Scripts that build scenes:
╔══

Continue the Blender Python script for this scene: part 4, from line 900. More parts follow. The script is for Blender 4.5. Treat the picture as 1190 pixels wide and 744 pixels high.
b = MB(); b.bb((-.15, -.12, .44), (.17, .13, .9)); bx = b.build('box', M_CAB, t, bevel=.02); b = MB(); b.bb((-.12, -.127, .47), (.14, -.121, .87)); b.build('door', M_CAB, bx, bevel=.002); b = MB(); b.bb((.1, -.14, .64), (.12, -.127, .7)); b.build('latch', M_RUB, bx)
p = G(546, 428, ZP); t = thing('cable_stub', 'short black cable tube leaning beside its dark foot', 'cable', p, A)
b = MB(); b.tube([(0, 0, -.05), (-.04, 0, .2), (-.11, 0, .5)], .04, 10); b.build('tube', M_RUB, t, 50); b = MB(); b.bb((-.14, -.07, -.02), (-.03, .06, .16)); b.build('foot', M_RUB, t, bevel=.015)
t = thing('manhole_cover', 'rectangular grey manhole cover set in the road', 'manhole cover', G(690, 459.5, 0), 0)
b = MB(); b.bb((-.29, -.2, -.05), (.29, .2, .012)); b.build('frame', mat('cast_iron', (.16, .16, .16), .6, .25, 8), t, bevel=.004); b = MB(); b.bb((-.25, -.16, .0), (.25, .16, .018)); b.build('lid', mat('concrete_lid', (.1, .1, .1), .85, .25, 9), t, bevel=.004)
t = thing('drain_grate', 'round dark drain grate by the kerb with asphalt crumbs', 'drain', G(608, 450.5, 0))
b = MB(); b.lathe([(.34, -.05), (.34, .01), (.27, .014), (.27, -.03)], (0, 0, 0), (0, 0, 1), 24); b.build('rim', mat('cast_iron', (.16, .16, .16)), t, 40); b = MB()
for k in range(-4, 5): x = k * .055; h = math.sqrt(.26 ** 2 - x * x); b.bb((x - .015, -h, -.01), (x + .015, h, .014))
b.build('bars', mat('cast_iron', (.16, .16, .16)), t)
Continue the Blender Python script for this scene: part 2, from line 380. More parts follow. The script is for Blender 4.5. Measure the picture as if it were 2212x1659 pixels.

╚══

*Work instructions*. Every record shown above must be echoed exactly.

*Output for this exercise*.
Continue the Blender Python script for this scene: part 4, from line 900. More parts follow. The script is for Blender 4.5. Treat the picture as 1190 pixels wide and 744 pixels high.
b = MB(); b.bb((-.15, -.12, .44), (.17, .13, .9)); bx = b.build('box', M_CAB, t, bevel=.02); b = MB(); b.bb((-.12, -.127, .47), (.14, -.121, .87)); b.build('door', M_CAB, bx, bevel=.002); b = MB(); b.bb((.1, -.14, .64), (.12, -.127, .7)); b.build('latch', M_RUB, bx)
p = G(546, 428, ZP); t = thing('cable_stub', 'short black cable tube leaning beside its dark foot', 'cable', p, A)
b = MB(); b.tube([(0, 0, -.05), (-.04, 0, .2), (-.11, 0, .5)], .04, 10); b.build('tube', M_RUB, t, 50); b = MB(); b.bb((-.14, -.07, -.02), (-.03, .06, .16)); b.build('foot', M_RUB, t, bevel=.015)
t = thing('manhole_cover', 'rectangular grey manhole cover set in the road', 'manhole cover', G(690, 459.5, 0), 0)
b = MB(); b.bb((-.29, -.2, -.05), (.29, .2, .012)); b.build('frame', mat('cast_iron', (.16, .16, .16), .6, .25, 8), t, bevel=.004); b = MB(); b.bb((-.25, -.16, .0), (.25, .16, .018)); b.build('lid', mat('concrete_lid', (.1, .1, .1), .85, .25, 9), t, bevel=.004)
t = thing('drain_grate', 'round dark drain grate by the kerb with asphalt crumbs', 'drain', G(608, 450.5, 0))
b = MB(); b.lathe([(.34, -.05), (.34, .01), (.27, .014), (.27, -.03)], (0, 0, 0), (0, 0, 1), 24); b.build('rim', mat('cast_iron', (.16, .16, .16)), t, 40); b = MB()
for k in range(-4, 5): x = k * .055; h = math.sqrt(.26 ** 2 - x * x); b.bb((x - .015, -h, -.01), (x + .015, h, .014))
b.build('bars', mat('cast_iron', (.16, .16, .16)), t)
Continue the Blender Python script for this scene: part 2, from line 380. More parts follow. The script is for Blender 4.5. Measure the picture as if it were 2212x1659 pixels.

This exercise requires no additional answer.